⟨
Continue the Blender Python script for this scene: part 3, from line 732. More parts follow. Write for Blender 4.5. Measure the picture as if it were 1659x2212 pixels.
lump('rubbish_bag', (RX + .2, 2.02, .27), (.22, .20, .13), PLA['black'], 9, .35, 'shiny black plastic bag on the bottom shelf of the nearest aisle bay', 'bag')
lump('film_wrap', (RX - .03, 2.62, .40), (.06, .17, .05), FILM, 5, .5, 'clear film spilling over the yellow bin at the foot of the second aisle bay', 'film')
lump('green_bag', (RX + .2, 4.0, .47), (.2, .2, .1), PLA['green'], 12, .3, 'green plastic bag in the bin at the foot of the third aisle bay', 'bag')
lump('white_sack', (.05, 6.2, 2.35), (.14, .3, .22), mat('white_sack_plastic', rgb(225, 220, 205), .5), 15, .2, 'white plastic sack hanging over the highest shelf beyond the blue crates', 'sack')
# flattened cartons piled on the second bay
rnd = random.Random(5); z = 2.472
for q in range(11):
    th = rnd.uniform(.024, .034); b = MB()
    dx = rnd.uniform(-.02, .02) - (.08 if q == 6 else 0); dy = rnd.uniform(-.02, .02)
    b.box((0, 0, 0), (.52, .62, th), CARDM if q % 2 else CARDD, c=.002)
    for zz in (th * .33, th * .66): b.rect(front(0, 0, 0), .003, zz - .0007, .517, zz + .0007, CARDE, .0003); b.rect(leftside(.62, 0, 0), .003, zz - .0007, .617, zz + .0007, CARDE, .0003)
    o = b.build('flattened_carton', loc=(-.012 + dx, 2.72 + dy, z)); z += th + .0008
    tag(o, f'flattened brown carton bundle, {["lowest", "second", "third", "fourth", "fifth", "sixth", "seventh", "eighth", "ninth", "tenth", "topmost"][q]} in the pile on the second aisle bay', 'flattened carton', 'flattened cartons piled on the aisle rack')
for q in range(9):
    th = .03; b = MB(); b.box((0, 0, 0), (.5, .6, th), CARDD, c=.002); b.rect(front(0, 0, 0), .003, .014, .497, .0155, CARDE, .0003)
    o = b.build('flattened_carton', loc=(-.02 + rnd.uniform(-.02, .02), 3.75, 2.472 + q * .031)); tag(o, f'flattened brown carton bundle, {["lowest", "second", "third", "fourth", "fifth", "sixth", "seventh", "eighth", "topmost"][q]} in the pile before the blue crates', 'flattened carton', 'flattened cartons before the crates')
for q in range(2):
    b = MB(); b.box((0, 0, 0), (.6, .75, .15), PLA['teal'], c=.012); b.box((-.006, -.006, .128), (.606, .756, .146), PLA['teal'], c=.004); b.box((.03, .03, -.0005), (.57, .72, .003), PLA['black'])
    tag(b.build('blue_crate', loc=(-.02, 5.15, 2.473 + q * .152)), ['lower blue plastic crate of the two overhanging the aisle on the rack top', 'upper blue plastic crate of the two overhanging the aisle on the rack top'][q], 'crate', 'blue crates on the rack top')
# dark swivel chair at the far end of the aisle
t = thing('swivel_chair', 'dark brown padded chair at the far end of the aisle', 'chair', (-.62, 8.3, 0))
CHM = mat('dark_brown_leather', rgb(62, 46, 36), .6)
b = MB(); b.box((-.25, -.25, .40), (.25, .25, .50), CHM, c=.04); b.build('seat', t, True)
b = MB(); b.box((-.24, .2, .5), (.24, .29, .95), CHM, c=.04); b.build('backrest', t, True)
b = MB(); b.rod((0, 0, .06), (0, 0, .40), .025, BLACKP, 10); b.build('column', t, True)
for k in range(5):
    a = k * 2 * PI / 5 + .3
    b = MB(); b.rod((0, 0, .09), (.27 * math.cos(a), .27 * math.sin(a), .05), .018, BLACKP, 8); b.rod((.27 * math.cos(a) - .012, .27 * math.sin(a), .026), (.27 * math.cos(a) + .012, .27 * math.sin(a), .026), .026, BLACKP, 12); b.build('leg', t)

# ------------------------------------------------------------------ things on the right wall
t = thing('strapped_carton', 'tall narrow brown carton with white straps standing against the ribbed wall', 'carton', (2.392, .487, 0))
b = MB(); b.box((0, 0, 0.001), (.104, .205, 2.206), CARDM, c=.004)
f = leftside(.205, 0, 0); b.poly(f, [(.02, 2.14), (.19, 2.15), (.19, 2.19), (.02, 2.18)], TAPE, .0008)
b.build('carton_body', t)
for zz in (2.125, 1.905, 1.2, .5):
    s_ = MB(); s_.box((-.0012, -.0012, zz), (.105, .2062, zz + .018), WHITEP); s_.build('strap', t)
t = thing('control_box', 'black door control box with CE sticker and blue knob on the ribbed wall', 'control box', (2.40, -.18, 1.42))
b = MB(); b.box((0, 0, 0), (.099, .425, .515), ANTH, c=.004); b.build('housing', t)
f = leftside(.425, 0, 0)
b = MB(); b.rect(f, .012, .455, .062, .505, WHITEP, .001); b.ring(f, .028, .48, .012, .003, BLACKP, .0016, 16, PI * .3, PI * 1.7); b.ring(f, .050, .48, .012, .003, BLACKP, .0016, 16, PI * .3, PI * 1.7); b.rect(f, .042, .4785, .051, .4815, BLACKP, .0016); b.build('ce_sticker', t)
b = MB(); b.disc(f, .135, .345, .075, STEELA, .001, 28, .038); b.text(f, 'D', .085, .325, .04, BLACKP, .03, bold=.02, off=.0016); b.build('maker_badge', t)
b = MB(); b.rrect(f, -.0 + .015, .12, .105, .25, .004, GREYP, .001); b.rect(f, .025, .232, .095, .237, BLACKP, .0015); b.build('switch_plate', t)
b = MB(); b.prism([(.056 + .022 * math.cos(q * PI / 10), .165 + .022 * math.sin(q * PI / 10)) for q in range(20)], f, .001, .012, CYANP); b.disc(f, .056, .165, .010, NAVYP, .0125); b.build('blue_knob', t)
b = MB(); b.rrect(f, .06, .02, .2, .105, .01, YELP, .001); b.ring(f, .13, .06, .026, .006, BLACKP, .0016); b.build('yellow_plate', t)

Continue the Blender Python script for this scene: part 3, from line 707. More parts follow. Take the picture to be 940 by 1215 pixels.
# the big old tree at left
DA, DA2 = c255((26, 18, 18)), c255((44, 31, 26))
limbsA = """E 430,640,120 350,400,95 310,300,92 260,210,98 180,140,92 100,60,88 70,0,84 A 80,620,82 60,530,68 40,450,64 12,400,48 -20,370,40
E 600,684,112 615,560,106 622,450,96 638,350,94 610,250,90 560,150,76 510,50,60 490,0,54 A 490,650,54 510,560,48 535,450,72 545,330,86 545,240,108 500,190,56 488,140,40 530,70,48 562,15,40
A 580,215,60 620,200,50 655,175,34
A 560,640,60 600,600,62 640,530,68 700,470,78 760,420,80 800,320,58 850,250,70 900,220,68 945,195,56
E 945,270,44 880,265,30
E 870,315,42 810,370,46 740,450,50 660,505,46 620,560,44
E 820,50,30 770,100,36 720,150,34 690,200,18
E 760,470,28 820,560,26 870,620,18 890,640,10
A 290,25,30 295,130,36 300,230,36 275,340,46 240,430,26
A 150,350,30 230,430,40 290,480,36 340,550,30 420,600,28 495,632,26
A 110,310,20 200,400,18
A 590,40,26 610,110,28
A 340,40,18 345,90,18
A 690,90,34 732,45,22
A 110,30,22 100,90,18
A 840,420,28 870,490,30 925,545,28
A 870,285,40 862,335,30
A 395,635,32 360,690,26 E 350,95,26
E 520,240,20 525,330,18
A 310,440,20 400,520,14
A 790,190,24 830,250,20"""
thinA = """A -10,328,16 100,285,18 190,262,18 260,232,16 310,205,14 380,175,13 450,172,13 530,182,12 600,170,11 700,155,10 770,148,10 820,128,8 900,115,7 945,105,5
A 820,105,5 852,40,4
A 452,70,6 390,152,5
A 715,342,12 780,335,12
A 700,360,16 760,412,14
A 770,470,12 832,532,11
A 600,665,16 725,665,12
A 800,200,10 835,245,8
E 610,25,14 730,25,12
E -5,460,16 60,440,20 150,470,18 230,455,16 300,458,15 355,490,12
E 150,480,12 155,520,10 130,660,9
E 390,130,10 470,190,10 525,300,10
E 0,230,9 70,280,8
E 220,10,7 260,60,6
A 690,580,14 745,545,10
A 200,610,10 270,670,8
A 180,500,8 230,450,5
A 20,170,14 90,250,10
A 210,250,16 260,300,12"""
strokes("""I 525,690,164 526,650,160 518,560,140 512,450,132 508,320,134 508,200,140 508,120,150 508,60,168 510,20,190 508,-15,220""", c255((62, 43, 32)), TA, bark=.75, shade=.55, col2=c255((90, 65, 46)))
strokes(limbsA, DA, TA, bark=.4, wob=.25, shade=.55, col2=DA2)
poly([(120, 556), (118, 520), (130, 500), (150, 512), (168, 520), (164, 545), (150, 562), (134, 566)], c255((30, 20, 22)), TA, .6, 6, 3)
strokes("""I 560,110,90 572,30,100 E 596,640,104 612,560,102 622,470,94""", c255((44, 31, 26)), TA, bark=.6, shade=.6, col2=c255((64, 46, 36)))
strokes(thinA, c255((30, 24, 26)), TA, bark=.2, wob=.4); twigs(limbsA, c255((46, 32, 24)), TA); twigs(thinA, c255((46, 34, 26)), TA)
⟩
WHAT IS BEING ASKED>
Copy each line of the listing in which the word "part" can be found.

PROBLEM SOLUTION>
Continue the Blender Python script for this scene: part 3, from line 732. More parts follow. Write for Blender 4.5. Measure the picture as if it were 1659x2212 pixels.
Continue the Blender Python script for this scene: part 3, from line 707. More parts follow. Take the picture to be 940 by 1215 pixels.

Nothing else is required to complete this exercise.